**Exercise objective**
Only the lines from the start of the data through the line with "COL = scene.collection" belong in the copy. Restate them word for word, minus the pictures.

**Stored data**
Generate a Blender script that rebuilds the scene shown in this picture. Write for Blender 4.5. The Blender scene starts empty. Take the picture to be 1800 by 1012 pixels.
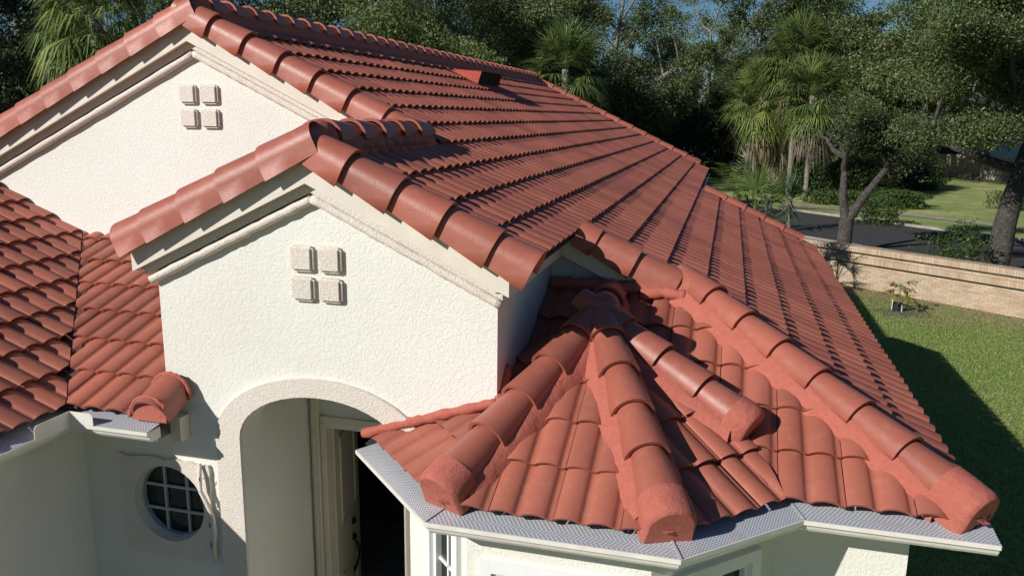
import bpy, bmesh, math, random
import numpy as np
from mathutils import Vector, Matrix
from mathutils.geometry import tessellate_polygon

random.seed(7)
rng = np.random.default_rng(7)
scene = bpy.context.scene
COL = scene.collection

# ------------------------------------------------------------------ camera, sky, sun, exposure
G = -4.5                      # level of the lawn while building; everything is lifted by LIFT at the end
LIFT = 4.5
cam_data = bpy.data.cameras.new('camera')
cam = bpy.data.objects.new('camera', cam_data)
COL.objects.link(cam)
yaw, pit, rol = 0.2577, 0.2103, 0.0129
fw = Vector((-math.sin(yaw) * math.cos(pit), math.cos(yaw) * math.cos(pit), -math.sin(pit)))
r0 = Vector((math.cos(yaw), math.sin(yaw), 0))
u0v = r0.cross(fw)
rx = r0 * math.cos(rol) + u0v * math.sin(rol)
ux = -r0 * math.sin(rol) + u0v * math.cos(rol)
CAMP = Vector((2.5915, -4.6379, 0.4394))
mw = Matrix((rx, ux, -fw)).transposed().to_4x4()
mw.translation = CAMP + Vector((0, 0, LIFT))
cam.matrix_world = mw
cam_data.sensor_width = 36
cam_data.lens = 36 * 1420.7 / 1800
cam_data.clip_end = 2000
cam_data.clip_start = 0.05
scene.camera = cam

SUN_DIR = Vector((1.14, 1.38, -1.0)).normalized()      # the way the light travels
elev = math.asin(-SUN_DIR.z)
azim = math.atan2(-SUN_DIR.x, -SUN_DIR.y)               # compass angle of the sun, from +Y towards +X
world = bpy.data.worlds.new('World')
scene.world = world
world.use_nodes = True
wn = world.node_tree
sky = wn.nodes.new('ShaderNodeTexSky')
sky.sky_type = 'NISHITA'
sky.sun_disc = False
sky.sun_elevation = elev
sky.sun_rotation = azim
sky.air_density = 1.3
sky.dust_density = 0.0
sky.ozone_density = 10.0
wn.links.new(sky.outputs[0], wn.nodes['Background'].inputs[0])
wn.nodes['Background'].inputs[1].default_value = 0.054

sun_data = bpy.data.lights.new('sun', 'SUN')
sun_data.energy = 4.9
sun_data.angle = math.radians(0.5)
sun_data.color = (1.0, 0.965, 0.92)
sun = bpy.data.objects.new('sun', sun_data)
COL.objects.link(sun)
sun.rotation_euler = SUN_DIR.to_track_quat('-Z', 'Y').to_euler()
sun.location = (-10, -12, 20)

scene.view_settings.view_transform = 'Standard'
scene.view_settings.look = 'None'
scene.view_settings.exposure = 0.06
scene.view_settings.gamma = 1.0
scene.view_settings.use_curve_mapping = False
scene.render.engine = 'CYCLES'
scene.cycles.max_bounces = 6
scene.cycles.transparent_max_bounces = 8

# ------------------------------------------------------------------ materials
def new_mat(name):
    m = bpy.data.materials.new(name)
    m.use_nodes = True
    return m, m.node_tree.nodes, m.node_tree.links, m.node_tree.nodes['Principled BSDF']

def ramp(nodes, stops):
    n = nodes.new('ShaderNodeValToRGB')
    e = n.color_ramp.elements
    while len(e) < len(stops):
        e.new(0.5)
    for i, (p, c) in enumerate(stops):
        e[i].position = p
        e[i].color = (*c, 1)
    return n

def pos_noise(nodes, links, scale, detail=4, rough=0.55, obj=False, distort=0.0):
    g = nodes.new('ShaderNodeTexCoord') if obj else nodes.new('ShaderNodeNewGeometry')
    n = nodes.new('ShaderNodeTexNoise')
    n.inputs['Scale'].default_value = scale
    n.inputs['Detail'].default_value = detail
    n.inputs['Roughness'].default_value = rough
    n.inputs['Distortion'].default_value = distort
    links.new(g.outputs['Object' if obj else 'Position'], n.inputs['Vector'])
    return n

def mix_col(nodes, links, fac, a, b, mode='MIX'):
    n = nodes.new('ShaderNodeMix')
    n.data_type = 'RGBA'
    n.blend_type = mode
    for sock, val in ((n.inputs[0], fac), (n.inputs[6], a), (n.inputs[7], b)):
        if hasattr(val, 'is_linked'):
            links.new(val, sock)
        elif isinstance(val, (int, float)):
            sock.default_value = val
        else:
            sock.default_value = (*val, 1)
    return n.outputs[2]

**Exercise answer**
Generate a Blender script that rebuilds the scene shown in this picture. Write for Blender 4.5. The Blender scene starts empty. Take the picture to be 1800 by 1012 pixels.
import bpy, bmesh, math, random
import numpy as np
from mathutils import Vector, Matrix
from mathutils.geometry import tessellate_polygon

random.seed(7)
rng = np.random.default_rng(7)
scene = bpy.context.scene
COL = scene.collection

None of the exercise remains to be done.